Instructions to follow:
Reproduce the opening lines of the records exactly, up to and including the line in which "col = scene.collection" occurs.

Stored items from a collection:

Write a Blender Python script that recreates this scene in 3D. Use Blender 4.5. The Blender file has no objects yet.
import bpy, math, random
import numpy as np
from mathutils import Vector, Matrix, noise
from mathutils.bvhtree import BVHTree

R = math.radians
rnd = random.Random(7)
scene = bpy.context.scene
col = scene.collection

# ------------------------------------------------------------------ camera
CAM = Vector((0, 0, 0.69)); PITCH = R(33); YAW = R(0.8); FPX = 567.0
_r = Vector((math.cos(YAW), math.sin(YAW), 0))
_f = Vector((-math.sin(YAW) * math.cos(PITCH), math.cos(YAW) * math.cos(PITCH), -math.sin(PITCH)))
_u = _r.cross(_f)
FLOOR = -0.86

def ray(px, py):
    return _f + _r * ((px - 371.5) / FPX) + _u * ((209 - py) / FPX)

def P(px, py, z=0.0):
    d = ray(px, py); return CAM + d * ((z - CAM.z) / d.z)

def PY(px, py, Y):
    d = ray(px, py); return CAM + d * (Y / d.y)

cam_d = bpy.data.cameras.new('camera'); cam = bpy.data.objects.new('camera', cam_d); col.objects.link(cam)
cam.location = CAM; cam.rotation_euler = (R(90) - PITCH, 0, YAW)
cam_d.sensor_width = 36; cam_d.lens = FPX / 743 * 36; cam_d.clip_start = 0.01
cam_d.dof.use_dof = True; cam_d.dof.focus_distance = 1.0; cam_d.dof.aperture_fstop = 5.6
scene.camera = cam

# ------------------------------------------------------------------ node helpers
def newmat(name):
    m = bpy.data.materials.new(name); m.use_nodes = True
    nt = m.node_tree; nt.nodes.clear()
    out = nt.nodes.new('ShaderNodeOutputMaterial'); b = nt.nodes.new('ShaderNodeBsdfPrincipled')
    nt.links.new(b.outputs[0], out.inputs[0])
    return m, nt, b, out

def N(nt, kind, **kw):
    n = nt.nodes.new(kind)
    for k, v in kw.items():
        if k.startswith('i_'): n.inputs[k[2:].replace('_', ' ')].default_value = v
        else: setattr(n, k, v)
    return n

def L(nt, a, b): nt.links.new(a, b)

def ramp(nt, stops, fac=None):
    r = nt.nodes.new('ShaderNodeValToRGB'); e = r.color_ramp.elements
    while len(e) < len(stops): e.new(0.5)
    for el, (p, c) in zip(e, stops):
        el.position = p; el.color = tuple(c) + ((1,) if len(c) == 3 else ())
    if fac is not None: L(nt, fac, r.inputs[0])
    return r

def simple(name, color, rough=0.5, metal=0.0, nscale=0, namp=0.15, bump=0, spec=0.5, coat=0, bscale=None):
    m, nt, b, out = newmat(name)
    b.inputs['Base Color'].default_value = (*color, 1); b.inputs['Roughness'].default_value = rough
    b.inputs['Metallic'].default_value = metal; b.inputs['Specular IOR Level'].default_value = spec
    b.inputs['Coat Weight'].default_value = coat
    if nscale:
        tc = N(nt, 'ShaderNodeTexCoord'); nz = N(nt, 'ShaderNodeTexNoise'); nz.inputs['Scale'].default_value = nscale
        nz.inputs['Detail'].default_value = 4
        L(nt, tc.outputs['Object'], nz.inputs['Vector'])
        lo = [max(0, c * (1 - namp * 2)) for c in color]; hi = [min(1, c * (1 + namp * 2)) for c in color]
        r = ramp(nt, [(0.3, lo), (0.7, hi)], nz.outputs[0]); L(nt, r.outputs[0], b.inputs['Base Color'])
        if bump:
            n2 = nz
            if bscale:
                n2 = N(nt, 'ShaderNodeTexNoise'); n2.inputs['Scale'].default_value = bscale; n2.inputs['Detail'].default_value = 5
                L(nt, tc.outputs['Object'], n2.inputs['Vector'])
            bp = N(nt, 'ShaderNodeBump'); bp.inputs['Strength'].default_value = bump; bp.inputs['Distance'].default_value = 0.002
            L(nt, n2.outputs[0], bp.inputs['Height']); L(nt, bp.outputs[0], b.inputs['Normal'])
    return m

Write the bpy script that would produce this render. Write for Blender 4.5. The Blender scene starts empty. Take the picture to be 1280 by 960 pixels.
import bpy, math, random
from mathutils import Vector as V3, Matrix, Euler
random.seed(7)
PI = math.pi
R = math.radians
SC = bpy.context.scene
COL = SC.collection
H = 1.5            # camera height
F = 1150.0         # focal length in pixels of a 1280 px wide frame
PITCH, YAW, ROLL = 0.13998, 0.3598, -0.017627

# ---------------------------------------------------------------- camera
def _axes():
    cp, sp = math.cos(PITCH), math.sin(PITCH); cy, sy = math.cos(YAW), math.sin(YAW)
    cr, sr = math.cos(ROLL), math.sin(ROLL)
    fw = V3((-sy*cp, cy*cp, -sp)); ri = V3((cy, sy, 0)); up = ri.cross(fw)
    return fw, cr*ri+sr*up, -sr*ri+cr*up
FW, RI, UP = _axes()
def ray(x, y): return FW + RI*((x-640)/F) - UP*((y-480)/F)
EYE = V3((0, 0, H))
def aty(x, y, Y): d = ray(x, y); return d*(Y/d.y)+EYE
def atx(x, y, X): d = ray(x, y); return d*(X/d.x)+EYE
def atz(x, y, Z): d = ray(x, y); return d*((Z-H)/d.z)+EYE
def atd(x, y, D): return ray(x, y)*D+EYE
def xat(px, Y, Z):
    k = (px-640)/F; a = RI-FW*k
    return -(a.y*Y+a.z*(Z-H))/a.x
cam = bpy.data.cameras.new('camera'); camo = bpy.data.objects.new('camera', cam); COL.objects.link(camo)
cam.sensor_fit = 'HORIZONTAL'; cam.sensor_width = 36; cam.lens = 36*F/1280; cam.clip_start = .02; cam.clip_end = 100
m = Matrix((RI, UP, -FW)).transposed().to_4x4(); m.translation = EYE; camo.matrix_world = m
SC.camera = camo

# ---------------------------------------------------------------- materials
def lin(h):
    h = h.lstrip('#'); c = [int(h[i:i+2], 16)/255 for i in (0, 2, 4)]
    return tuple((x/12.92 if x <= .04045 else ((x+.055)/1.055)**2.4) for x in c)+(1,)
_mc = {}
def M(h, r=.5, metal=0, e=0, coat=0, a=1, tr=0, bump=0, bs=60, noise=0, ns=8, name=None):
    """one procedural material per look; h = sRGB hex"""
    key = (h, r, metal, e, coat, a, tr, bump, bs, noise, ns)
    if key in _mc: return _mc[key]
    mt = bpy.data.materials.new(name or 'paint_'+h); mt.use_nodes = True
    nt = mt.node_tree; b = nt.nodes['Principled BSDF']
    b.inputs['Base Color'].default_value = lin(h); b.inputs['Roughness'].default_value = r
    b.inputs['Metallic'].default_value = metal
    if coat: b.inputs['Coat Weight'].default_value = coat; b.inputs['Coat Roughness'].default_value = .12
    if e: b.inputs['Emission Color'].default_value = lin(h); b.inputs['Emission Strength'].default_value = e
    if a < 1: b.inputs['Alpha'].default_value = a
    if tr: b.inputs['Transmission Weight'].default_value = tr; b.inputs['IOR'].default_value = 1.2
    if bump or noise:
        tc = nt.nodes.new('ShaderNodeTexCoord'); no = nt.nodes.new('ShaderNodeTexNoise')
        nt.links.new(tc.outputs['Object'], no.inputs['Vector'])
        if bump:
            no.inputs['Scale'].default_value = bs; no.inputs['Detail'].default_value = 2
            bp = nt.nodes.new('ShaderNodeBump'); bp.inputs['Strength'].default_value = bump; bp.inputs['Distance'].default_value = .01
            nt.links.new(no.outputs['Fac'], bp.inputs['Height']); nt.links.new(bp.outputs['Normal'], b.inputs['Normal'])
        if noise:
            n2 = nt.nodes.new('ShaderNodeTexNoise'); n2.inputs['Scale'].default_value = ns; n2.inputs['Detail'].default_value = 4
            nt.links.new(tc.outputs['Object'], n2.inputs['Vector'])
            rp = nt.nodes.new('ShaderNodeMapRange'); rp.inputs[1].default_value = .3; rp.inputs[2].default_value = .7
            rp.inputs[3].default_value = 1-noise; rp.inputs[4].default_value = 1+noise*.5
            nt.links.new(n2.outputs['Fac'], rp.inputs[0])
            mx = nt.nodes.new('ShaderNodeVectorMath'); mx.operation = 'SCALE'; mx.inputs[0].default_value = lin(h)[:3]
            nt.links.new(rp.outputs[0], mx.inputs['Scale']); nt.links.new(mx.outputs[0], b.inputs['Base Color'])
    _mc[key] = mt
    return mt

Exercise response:
Write a Blender Python script that recreates this scene in 3D. Use Blender 4.5. The Blender file has no objects yet.
import bpy, math, random
import numpy as np
from mathutils import Vector, Matrix, noise
from mathutils.bvhtree import BVHTree

R = math.radians
rnd = random.Random(7)
scene = bpy.context.scene
col = scene.collection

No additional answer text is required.